GPS-free cooperative mobile tracking with the application in vehicular networks

In this paper, the problem of mobile tracking in dense environments is studied. The Global Positioning System (GPS) is the most accessible positioning technique. However, GPS does not work properly in indoor and dense areas, as the receiver typically does not have access to a sufficient number of line-of-sight satellites. Therefore, localization in these networks can be alternatively done by using measurements collected within the network and without the aid of any external resources (e.g., GPS). The mobile tracking problem includes several static reference nodes whose locations are fixed and known, and many mobile nodes whose locations are unknown and needed to be determined. The problem of mobile tracking can be solved in two forms: centralized and distributed. A centralized algorithm can result in high complexity and latency, while a distributed algorithm might lead to large estimation errors.
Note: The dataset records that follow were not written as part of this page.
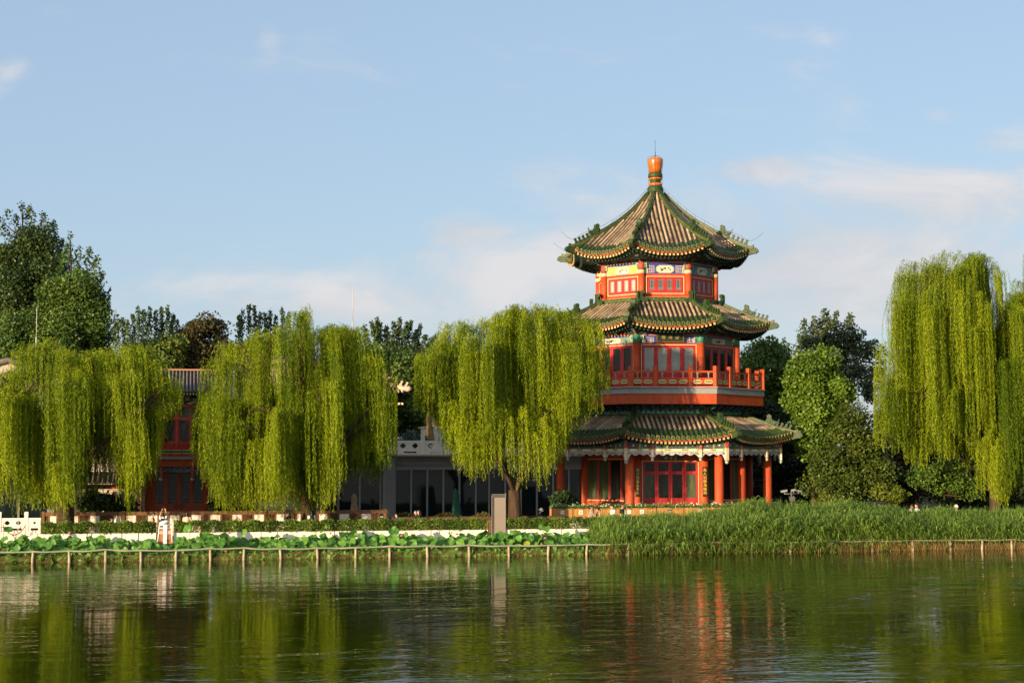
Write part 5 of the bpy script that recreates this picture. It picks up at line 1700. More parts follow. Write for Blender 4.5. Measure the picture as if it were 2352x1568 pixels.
# roof front slope from eave to ridge, right hip
N = 14
def hp_(t):  # hip line from ridge end to corner
    return (ak(800) + (xe1 - ak(800)) * t, sk + 4.0 * (1 - t), zk2(838, 800, sk + 4) + (zk2(898) - zk2(838, 800, sk + 4)) * (1.25 * t - 0.25 * t * t * t))
xe0 = ak(580)
vs = []
for k in range(N + 1):
    t = k / N; h = hp_(t)
    vs += [(xe0, sk + 4.0 * (1 - t), h[2] - 0.35 * t ** 3), h]
mb.mi = 1; mb.add(vs, [(k * 2, k * 2 + 2, k * 2 + 3, k * 2 + 1) for k in range(N)])
vs = []
for k in range(N + 1):
    t = k / N; h = hp_(t); vs += [h, (h[0], sk + 8 - h[1] + sk, h[2])]
mb.add(vs, [(k * 2, k * 2 + 2, k * 2 + 3, k * 2 + 1) for k in range(N)])
mb.mi = 0
x = xe0
while x < xe1 - 0.1:
    tmin = max(0, (x - ak(800)) / (xe1 - ak(800)))
    pts = []
    for k in range(9):
        t = tmin + (1 - tmin) * k / 8; h = hp_(t)
        f = 0 if h[0] <= xe0 else (x - xe0) / (h[0] - xe0)
        pts.append((x, sk + 4.0 * (1 - t), h[2] - 0.35 * t ** 3 * (1 - f ** 3) + 0.02))
    mb.tube(pts, 0.07, 6); x += 0.24
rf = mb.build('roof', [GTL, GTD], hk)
mb = MB(); mb.tube([(p[0], p[1], p[2] + 0.12) for p in [hp_(k / N) for k in range(N + 1)]] + [(xe1 + 0.12, sk - 0.1, hp_(1)[2] + 0.22)], 0.15, 8)
mb.tube([(xe0, sk + 4, hp_(0)[2] + 0.15), (ak(800), sk + 4, hp_(0)[2] + 0.15)], 0.18, 8); mb.build('ridge', GTL, rf)
dk = drag.mesh('ridge_dragon', [GTL]); bk = be.mesh('ridge_beast', [GTL])
for t, me in ((0.66, dk), (0.82, bk), (0.9, bk), (0.98, bk)):
    h = hp_(t); o = link_mesh('ridge_dragon' if me is dk else 'ridge_beast', me, rf, loc=(h[0] - ak(760), h[1] - sk, h[2] + 0.25 - GZ), rz=R(48))
mb = MB(); x = xe0
while x < xe1 - 0.3: mb.box(x, x + 0.09, sk + 0.1, sk + 1.2, ze_ - 0.32, ze_ - 0.2); x += 0.2
mb.build('rafters', CREAM, rf)
mb = MB(); mb.mi = 0; mb.box(xe0, xe1 - 1.0, sk + 1.1, sk + 7, GZ, ze_ - 0.2); mb.mi = 1; mb.box(xe0, xe1 - 0.98, sk + 1.05, sk + 1.1, ze_ - 0.9, ze_ - 0.3); mb.build('wall', [MATS['inner_wall_red'], TEALD], hk)

# =============================================================== folded parasols, masts, cameras
def parasol(x, s, y0, y1, col, label, w=0.16, lean=0.0):
    a = aat(x, s, y0); Y = dep(a, s)
    zt, zb = zat(y0, Y), zat(y1, Y)
    base = zb
    t = thing('folded_parasol', label, 'parasol', (a, s, base))
    mb = MB(); mb.tube([(a, s, base), (a, s, zt)], 0.025, 8); mb.build('pole', mat('parasol_pole', (0.22, 0.14, 0.08), 0.6), t)
    vs, fs = [], []
    H_ = zt - zb; n = 16
    rows = [(0.99, 0.04), (0.93, 0.5), (0.80, 0.75), (0.62, 0.7), (0.45, 0.9), (0.25, 1.0), (0.10, 1.25)]
    for u, r in rows:
        for k in range(n):
            an = 2 * math.pi * k / n
            rad = w * r * (1.0 + (0.28 if k % 2 else -0.22))
            vs.append((a + lean * (1 - u) + rad * math.cos(an), s + rad * math.sin(an), zb + H_ * u))
    for i in range(len(rows) - 1):
        for k in range(n): fs.append((i * n + k, i * n + (k + 1) % n, (i + 1) * n + (k + 1) % n, (i + 1) * n + k))
    mb = MB(); mb.smooth = True; mb.add(vs, fs); mb.build('canopy', col, t)
    mb = MB(); mb.box(a - 0.3, a + 0.3, s - 0.3, s + 0.3, base, base + 0.06); mb.build('base', CONC, t)


BEI = mat('beige_canvas', (0.40, 0.29, 0.16), 0.8, 0.2, 0.1, 4)
parasol(813.5, 11, 1132, 1193, BEI, 'folded beige parasol before the glass front, behind the tablet fence', 0.17)
parasol(1046, 11, 1121, 1193, mat('green_canvas', (0.025, 0.10, 0.07), 0.8, 0.2, 0.2, 4), 'folded dark green parasol before the glass front', 0.20, 0.08)
parasol(984.5, 17, 944, 1030, mat('khaki_canvas', (0.24, 0.17, 0.07), 0.8, 0.2, 0.15, 4), 'tall folded khaki parasol on the roof terrace', 0.19, 0.1)
parasol(995.5, 19.5, 957, 1030, mat('tan_canvas', (0.34, 0.22, 0.12), 0.8, 0.2, 0.15, 4), 'smaller folded tan parasol on the roof terrace stair housing', 0.15)
for x, y0, y1, s, lab in ((810.5, 660, 800, 24, 'thin grey mast rising above the second willow'), (85, 706, 830, 24, 'thin pale mast before the dark poplars at left')):
    a = aat(x, s, y0); Y = dep(a, s)
    t = thing('mast', lab, 'mast', (a, s, GZ))
    mb = MB(); z0, z1 = zat(y1, Y), zat(y0, Y)
    mb.tube([(a, s, GZ), (a, s, z0 + (z1 - z0) * 0.45)], 0.045, 8); mb.build('pole', mat('mast_grey', (0.40, 0.38, 0.35), 0.5), t)
    mb = MB(); mb.tube([(a, s, z0 + (z1 - z0) * 0.45), (a, s, z1)], 0.02, 6); mb.build('rod', MATS['mast_grey'], t)
s = 9.5
a = aat(1818, s, 1140); zc_ = lambda y: zat(y, dep(a, s))
cp_ = thing('camera_pole', 'grey pole with three white security cameras beside the reeds', 'camera pole', (a, s, GZ))
GRYM = mat('camera_grey', (0.09, 0.09, 0.088), 0.5, 0.4)
mb = MB(); mb.cyl(a, s, GZ, zc_(1128), 0.05); mb.box(a - 0.09, a + 0.15, s - 0.1, s + 0.1, zc_(1150), zc_(1140)); mb.build('pole', GRYM, cp_)
mb = MB(); mb.tube([(a - 0.42, s, zc_(1133.5)), (a + 0.42, s, zc_(1133.5))], 0.03, 8); mb.build('cross_arm', GRYM, cp_)
for dx, dz, an in ((-0.42, 0.14, -12), (0.12, 0.18, 100), (0.40, 0.14, 14)):
    mb = MB(); mb.M = Matrix.Translation((a + dx, s, zc_(1133.5) + dz)) @ Matrix.Rotation(R(an), 4, 'Z') @ Matrix.Rotation(R(10 if dx > 0 else -10), 4, 'Y')
    mb.box(-0.17, 0.17, -0.05, 0.05, -0.045, 0.05); mb.box(-0.20, 0.19, -0.06, 0.06, 0.05, 0.06); mb.cyl(0, 0, -0.14, -0.04, 0.02, n=8)
    mb.build('camera', mat('camera_shell', (0.22, 0.22, 0.21), 0.5), cp_)
# =============================================================== willows
WIL = leafmat('willow_leaf', (0.070, 0.130, 0.004), (0.40, 0.47, 0.014), 0.40, 0.45, 0.2)
WILB = MATS['bark']


def limb(mb, pts, r0, r1, n=10):
    k = len(pts)
    mb.tube(pts, [r0 + (r1 - r0) * (i / (k - 1)) ** 0.8 for i in range(k)], n)


def smooth_path(ps, m=10):
    ps = [Vector(p) for p in ps]
    out = []
    for i in range(len(ps) - 1):
        p0 = ps[max(i - 1, 0)]; p1 = ps[i]; p2 = ps[i + 1]; p3 = ps[min(i + 2, len(ps) - 1)]
        for j in range(m):
            t = j / m
            out.append(0.5 * ((2 * p1) + (-p0 + p2) * t + (2 * p0 - 5 * p1 + 4 * p2 - p3) * t * t + (-p0 + 3 * p1 - 3 * p2 + p3) * t ** 3))
    out.append(ps[-1])
    return out


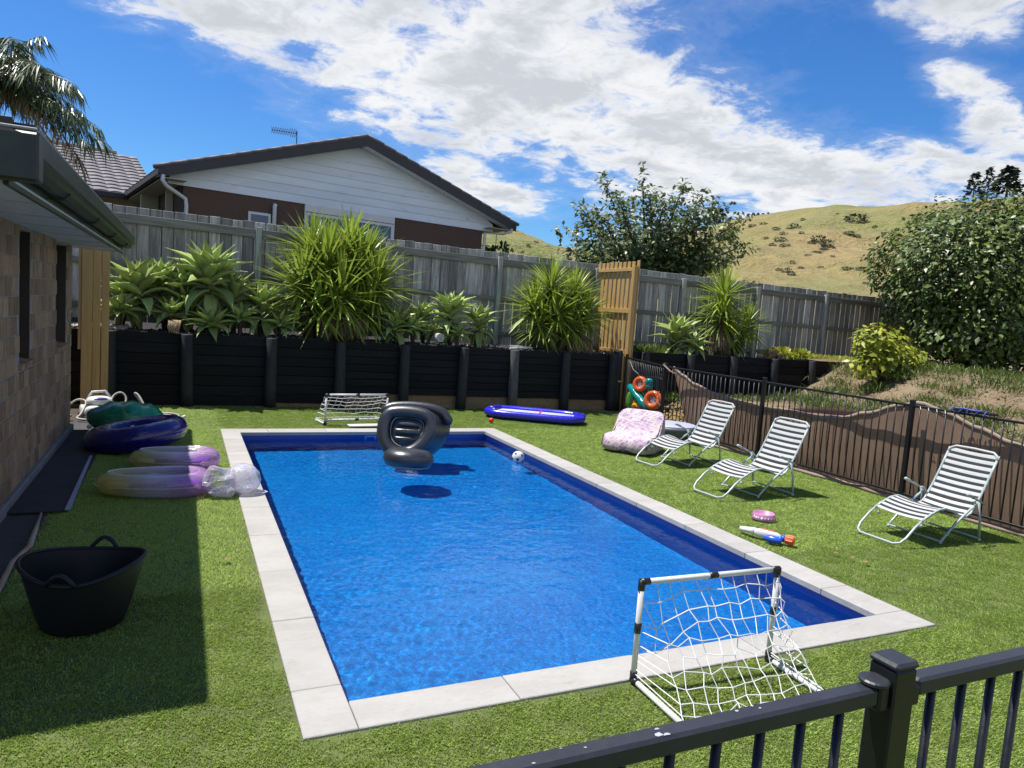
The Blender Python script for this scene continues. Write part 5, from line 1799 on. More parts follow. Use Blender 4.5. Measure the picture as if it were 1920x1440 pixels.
    MB().bbox(-.03, .03, -.03, .03, 0, 1.15, .004).build('shaft', 'steel', q)
    MB().bbox(-.033, .033, -.033, .033, 1.151, 1.165, .004).build('cap', 'steel', q)


def build_near_fence():
    Y = -2.043
    root = thing('pool_fence', 'black pool fence with square post close to the camera, scuffed top rail', 'fence', (0.84, Y, 0))
    P = 0.032
    MB().bbox(-P, P, -P, P, -.02, 1.235, .004).build('post', 'fence_black', root)
    cap = MB().bbox(-P - .003, P + .003, -P - .003, P + .003, 1.2355, 1.252, .006).build('post_cap', 'fence_rail', root)
    # left rail ends in a swivel bracket on the post
    MB().bbox(-3.2, -P - .028, -.02, .02, 1.162, 1.201, .006).build('rail', 'fence_rail', root)
    MB().bbox(-3.2, -P - .028, -.016, .016, 0.08, 0.112, .004).build('rail', 'fence_rail', root)
    MB().bbox(-P - .03, -P - .001, -.024, .024, 1.15, 1.2045, .005).build('bracket', 'fence_black', root)
    MB().lathe([(.03, 0), (.03, .006), (.026, .009), (0, .009)], 18, (-P - .022, 0, 1.205)).build('bracket_cap', 'fence_rail', root, smooth=False)
    MB().bbox(P + .03, 3.2, -.02, .02, 1.162, 1.201, .006).build('rail', 'fence_rail', root)
    MB().bbox(P + .03, 3.2, -.016, .016, 0.08, 0.112, .004).build('rail', 'fence_rail', root)
    MB().bbox(P + .001, P + .032, -.023, .023, 1.146, 1.19, .005).build('bracket', 'fence_black', root)
    pk = MB().tube([(0, 0, .10), (0, 0, 1.16)], .0095, 10).mesh('picket', 'fence_black', True)
    for k in range(1, 29):
        inst(pk, 'picket', root, (-P - .045 - .1045 * (k - .35), 0, 0))
        inst(pk, 'picket', root, (P + .035 + .1045 * (k - .35), 0, 0))
    # scuffs and bird marks on the rail
    rr = random.Random(3)
    mk = MB()
    for (x, y, s) in ((-.60, -.008, .010), (-.585, -.013, .006), (-.592, .006, .004), (-.41, .008, .004), (-.37, .012, .003), (-.36, .002, .003), (-.74, .0, .003), (-.78, .01, .002), (-.84, -.01, .003), (-.06, .01, .004), (-.07, -.005, .003)):
        n = 7
        vs = [(x + s * cos(2 * pi * k / n) * rr.uniform(.5, 1.6), y + s * sin(2 * pi * k / n) * rr.uniform(.3, .9), 1.2018) for k in range(n)]
        mk.add(vs, [tuple(range(n))])
    tag(mk.build('scuff_marks', 'scuff', root), kind='stuff')


build_pool_fence()
build_near_fence()

# ================================================================== THINGS ON THE RIGHT OF THE POOL


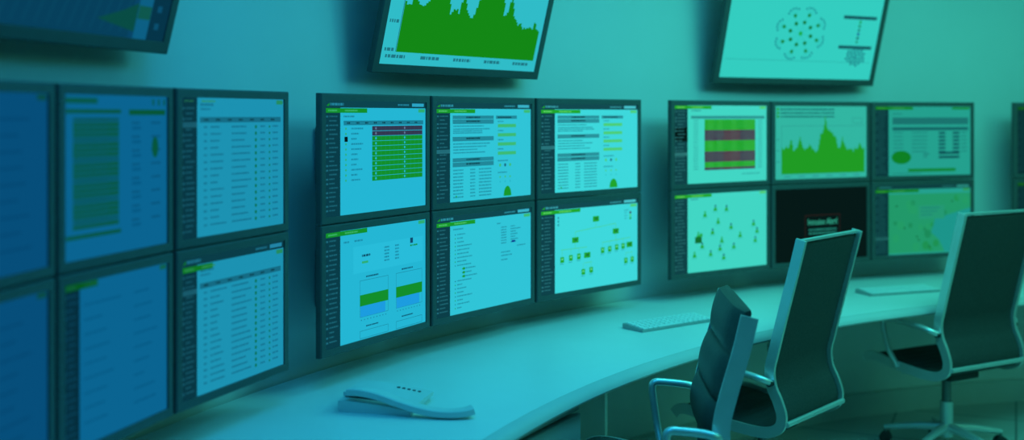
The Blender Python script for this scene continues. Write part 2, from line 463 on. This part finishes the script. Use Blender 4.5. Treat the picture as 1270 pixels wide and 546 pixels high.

In this paper, a novel cooperative localization technique is introduced which is able to deliver a promising localization accuracy while maintain the latency and complexity as low as possible. The performance of the proposed algorithm is compared with those of other algorithms in terms of localization accuracy, latency, and required data communication through computer simulations. The simulation results show the effectiveness of the proposed algorithm in comparison with either centralized and distributed algorithms. An important application of this work is vehicle localization in dense environments where the vehicles do not have access to GPS satellites and must be localized by the elements within the network.